Less than 20% households in Nigeia, Mali, others own a computer – W/Bank

A new World Bank report says, less than 20% pf households in low-income countries like Nigeria, Mali, Mozambique, amongst others do not have a computer.

The report sheds light on the digital divide between low and high-income countries and its impact on the economy, business, and income.

The World Bank’s digital trend report for 2023 mirrored the digital divide across gender, age groups, income groups, and rural and urban populations.

The report stated, “In contrast, fewer than 20 per cent of households in the Kyrgyz Republic, Malawi, Mali, Mozambique, Myanmar, and Nigeria owned a computer. Computer ownership is higher in other lower-income countries, although it is heavily skewed toward urban households, as in Angola, Bhutan, or Niger.”

According to the report, the cost of broadband subscriptions across high and middle-income countries has been stable since 2020 but has risen significantly in low-income countries.

For example, in low-income countries, the median price of a fixed broadband plan was 50% higher than in high-income countries as of 2022.

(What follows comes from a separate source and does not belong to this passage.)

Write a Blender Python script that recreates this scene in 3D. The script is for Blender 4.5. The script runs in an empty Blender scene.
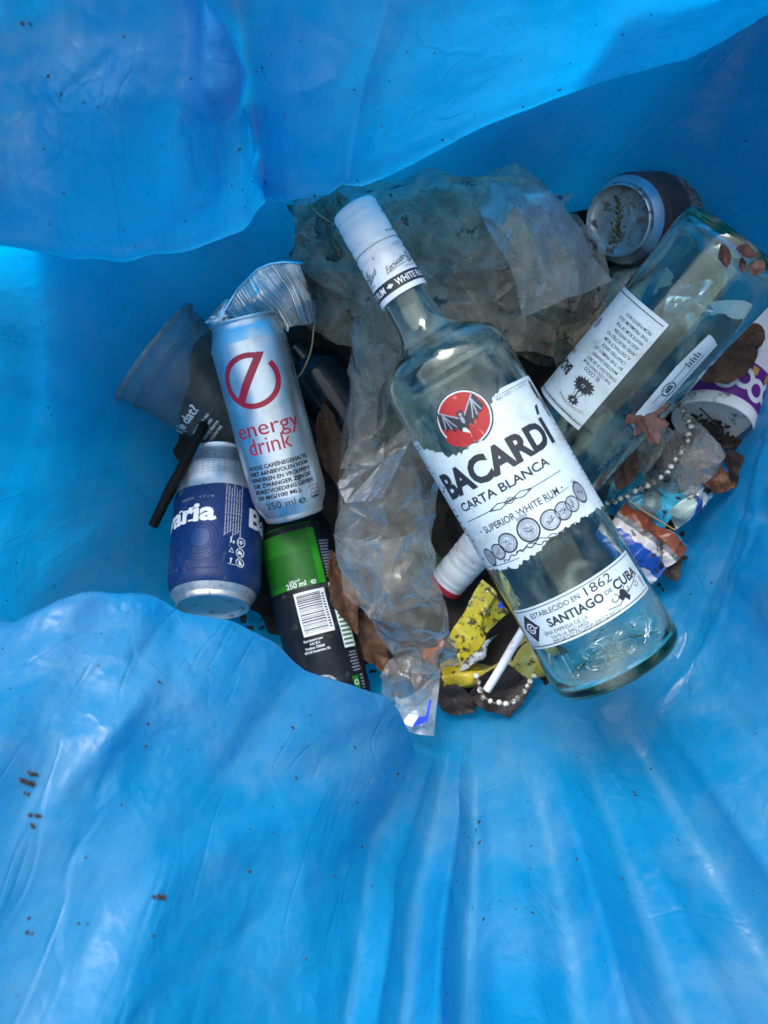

Furthermore, the report alluded to the cost of smartphones as a barrier to bridging the digital divide across geographical populations and income groups.

Among the lowest income groups, the cheapest smartphones cost around 14 per cent of their annual income for persons living under $2 per day. This results in 49 per cent smartphone ownership in low-income countries compared to 95% in high-income countries.

Internet subscriptions in Nigeria rose by 5.81 per cent to 163.8 million year-on-year between 2022 and 2023 according to the NBS report.